● **The problem**
Reproduce the records below in their entirety, character for character.

● **Records supplied**
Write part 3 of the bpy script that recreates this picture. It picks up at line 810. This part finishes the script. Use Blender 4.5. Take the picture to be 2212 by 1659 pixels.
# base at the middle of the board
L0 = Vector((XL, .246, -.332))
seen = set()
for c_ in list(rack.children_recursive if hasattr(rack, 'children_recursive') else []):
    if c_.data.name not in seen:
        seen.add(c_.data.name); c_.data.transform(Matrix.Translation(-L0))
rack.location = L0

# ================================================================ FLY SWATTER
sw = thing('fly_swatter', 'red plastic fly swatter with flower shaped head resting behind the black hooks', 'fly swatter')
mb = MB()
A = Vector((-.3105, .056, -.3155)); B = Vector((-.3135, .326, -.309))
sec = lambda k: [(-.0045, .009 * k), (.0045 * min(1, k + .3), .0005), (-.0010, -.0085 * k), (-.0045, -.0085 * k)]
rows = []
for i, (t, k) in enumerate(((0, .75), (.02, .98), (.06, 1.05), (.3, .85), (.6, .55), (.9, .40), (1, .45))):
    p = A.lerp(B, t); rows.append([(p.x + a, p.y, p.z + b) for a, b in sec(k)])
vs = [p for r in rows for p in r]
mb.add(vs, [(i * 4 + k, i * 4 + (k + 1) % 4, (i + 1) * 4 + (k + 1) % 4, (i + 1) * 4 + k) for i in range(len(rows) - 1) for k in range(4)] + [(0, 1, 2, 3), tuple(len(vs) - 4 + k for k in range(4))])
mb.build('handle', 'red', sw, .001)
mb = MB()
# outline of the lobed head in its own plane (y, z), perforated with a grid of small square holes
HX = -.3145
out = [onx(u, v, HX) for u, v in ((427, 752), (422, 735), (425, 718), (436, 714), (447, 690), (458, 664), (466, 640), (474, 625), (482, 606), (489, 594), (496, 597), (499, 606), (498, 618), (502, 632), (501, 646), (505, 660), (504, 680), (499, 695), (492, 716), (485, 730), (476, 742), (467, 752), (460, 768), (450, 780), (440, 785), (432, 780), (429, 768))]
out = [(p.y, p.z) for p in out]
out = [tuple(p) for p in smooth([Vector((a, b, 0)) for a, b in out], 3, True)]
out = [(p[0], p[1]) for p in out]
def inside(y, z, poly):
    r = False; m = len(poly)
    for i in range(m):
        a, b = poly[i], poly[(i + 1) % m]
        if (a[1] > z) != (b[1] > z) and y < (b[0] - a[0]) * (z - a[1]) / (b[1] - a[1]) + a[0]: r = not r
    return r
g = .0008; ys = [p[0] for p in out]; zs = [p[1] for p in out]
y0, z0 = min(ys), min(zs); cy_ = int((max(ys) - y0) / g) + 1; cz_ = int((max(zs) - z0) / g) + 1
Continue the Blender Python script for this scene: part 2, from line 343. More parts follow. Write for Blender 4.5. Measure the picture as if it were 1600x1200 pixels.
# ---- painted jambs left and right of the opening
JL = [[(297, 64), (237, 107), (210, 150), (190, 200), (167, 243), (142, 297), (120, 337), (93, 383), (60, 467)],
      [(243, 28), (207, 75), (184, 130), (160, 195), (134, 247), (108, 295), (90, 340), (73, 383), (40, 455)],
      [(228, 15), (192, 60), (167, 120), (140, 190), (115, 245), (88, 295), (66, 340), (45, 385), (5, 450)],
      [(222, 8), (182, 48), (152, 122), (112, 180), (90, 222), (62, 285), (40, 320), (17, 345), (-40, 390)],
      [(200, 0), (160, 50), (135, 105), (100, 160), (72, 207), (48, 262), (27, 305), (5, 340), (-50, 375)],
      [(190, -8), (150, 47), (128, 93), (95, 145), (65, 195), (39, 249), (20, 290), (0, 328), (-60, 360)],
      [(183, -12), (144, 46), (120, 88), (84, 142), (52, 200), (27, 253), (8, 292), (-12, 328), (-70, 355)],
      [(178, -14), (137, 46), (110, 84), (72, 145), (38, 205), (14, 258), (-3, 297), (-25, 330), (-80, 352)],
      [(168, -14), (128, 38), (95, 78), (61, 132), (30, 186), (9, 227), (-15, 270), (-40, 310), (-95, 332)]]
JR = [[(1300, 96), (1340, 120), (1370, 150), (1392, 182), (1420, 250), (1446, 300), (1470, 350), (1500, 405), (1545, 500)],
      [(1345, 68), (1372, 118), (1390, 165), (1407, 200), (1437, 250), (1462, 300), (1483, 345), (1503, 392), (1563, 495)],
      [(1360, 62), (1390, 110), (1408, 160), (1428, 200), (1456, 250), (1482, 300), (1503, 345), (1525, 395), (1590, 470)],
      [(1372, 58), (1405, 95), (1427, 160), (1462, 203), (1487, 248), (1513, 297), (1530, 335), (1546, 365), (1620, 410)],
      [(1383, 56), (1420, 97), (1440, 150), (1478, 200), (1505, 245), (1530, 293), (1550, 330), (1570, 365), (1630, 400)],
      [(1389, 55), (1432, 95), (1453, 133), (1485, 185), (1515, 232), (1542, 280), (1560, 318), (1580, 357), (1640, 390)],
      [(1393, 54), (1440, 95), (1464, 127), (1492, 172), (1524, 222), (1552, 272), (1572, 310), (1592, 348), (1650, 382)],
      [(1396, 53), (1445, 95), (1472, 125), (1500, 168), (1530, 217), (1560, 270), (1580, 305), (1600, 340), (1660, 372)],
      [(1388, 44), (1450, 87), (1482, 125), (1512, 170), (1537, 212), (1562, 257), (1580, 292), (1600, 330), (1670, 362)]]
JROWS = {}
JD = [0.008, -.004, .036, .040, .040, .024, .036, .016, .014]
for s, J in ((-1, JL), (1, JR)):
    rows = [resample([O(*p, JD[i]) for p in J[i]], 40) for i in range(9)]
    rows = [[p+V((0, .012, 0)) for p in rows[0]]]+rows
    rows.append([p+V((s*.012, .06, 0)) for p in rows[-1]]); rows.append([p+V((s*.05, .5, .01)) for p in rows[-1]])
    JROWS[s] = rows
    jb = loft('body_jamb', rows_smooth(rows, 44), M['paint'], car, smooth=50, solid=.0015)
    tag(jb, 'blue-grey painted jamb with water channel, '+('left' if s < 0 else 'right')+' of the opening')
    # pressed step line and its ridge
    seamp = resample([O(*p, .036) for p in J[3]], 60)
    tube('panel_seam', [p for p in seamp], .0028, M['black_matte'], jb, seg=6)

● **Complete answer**
Write part 3 of the bpy script that recreates this picture. It picks up at line 810. This part finishes the script. Use Blender 4.5. Take the picture to be 2212 by 1659 pixels.
# base at the middle of the board
L0 = Vector((XL, .246, -.332))
seen = set()
for c_ in list(rack.children_recursive if hasattr(rack, 'children_recursive') else []):
    if c_.data.name not in seen:
        seen.add(c_.data.name); c_.data.transform(Matrix.Translation(-L0))
rack.location = L0

# ================================================================ FLY SWATTER
sw = thing('fly_swatter', 'red plastic fly swatter with flower shaped head resting behind the black hooks', 'fly swatter')
mb = MB()
A = Vector((-.3105, .056, -.3155)); B = Vector((-.3135, .326, -.309))
sec = lambda k: [(-.0045, .009 * k), (.0045 * min(1, k + .3), .0005), (-.0010, -.0085 * k), (-.0045, -.0085 * k)]
rows = []
for i, (t, k) in enumerate(((0, .75), (.02, .98), (.06, 1.05), (.3, .85), (.6, .55), (.9, .40), (1, .45))):
    p = A.lerp(B, t); rows.append([(p.x + a, p.y, p.z + b) for a, b in sec(k)])
vs = [p for r in rows for p in r]
mb.add(vs, [(i * 4 + k, i * 4 + (k + 1) % 4, (i + 1) * 4 + (k + 1) % 4, (i + 1) * 4 + k) for i in range(len(rows) - 1) for k in range(4)] + [(0, 1, 2, 3), tuple(len(vs) - 4 + k for k in range(4))])
mb.build('handle', 'red', sw, .001)
mb = MB()
# outline of the lobed head in its own plane (y, z), perforated with a grid of small square holes
HX = -.3145
out = [onx(u, v, HX) for u, v in ((427, 752), (422, 735), (425, 718), (436, 714), (447, 690), (458, 664), (466, 640), (474, 625), (482, 606), (489, 594), (496, 597), (499, 606), (498, 618), (502, 632), (501, 646), (505, 660), (504, 680), (499, 695), (492, 716), (485, 730), (476, 742), (467, 752), (460, 768), (450, 780), (440, 785), (432, 780), (429, 768))]
out = [(p.y, p.z) for p in out]
out = [tuple(p) for p in smooth([Vector((a, b, 0)) for a, b in out], 3, True)]
out = [(p[0], p[1]) for p in out]
def inside(y, z, poly):
    r = False; m = len(poly)
    for i in range(m):
        a, b = poly[i], poly[(i + 1) % m]
        if (a[1] > z) != (b[1] > z) and y < (b[0] - a[0]) * (z - a[1]) / (b[1] - a[1]) + a[0]: r = not r
    return r
g = .0008; ys = [p[0] for p in out]; zs = [p[1] for p in out]
y0, z0 = min(ys), min(zs); cy_ = int((max(ys) - y0) / g) + 1; cz_ = int((max(zs) - z0) / g) + 1
Continue the Blender Python script for this scene: part 2, from line 343. More parts follow. Write for Blender 4.5. Measure the picture as if it were 1600x1200 pixels.
# ---- painted jambs left and right of the opening
JL = [[(297, 64), (237, 107), (210, 150), (190, 200), (167, 243), (142, 297), (120, 337), (93, 383), (60, 467)],
      [(243, 28), (207, 75), (184, 130), (160, 195), (134, 247), (108, 295), (90, 340), (73, 383), (40, 455)],
      [(228, 15), (192, 60), (167, 120), (140, 190), (115, 245), (88, 295), (66, 340), (45, 385), (5, 450)],
      [(222, 8), (182, 48), (152, 122), (112, 180), (90, 222), (62, 285), (40, 320), (17, 345), (-40, 390)],
      [(200, 0), (160, 50), (135, 105), (100, 160), (72, 207), (48, 262), (27, 305), (5, 340), (-50, 375)],
      [(190, -8), (150, 47), (128, 93), (95, 145), (65, 195), (39, 249), (20, 290), (0, 328), (-60, 360)],
      [(183, -12), (144, 46), (120, 88), (84, 142), (52, 200), (27, 253), (8, 292), (-12, 328), (-70, 355)],
      [(178, -14), (137, 46), (110, 84), (72, 145), (38, 205), (14, 258), (-3, 297), (-25, 330), (-80, 352)],
      [(168, -14), (128, 38), (95, 78), (61, 132), (30, 186), (9, 227), (-15, 270), (-40, 310), (-95, 332)]]
JR = [[(1300, 96), (1340, 120), (1370, 150), (1392, 182), (1420, 250), (1446, 300), (1470, 350), (1500, 405), (1545, 500)],
      [(1345, 68), (1372, 118), (1390, 165), (1407, 200), (1437, 250), (1462, 300), (1483, 345), (1503, 392), (1563, 495)],
      [(1360, 62), (1390, 110), (1408, 160), (1428, 200), (1456, 250), (1482, 300), (1503, 345), (1525, 395), (1590, 470)],
      [(1372, 58), (1405, 95), (1427, 160), (1462, 203), (1487, 248), (1513, 297), (1530, 335), (1546, 365), (1620, 410)],
      [(1383, 56), (1420, 97), (1440, 150), (1478, 200), (1505, 245), (1530, 293), (1550, 330), (1570, 365), (1630, 400)],
      [(1389, 55), (1432, 95), (1453, 133), (1485, 185), (1515, 232), (1542, 280), (1560, 318), (1580, 357), (1640, 390)],
      [(1393, 54), (1440, 95), (1464, 127), (1492, 172), (1524, 222), (1552, 272), (1572, 310), (1592, 348), (1650, 382)],
      [(1396, 53), (1445, 95), (1472, 125), (1500, 168), (1530, 217), (1560, 270), (1580, 305), (1600, 340), (1660, 372)],
      [(1388, 44), (1450, 87), (1482, 125), (1512, 170), (1537, 212), (1562, 257), (1580, 292), (1600, 330), (1670, 362)]]
JROWS = {}
JD = [0.008, -.004, .036, .040, .040, .024, .036, .016, .014]
for s, J in ((-1, JL), (1, JR)):
    rows = [resample([O(*p, JD[i]) for p in J[i]], 40) for i in range(9)]
    rows = [[p+V((0, .012, 0)) for p in rows[0]]]+rows
    rows.append([p+V((s*.012, .06, 0)) for p in rows[-1]]); rows.append([p+V((s*.05, .5, .01)) for p in rows[-1]])
    JROWS[s] = rows
    jb = loft('body_jamb', rows_smooth(rows, 44), M['paint'], car, smooth=50, solid=.0015)
    tag(jb, 'blue-grey painted jamb with water channel, '+('left' if s < 0 else 'right')+' of the opening')
    # pressed step line and its ridge
    seamp = resample([O(*p, .036) for p in J[3]], 60)
    tube('panel_seam', [p for p in seamp], .0028, M['black_matte'], jb, seg=6)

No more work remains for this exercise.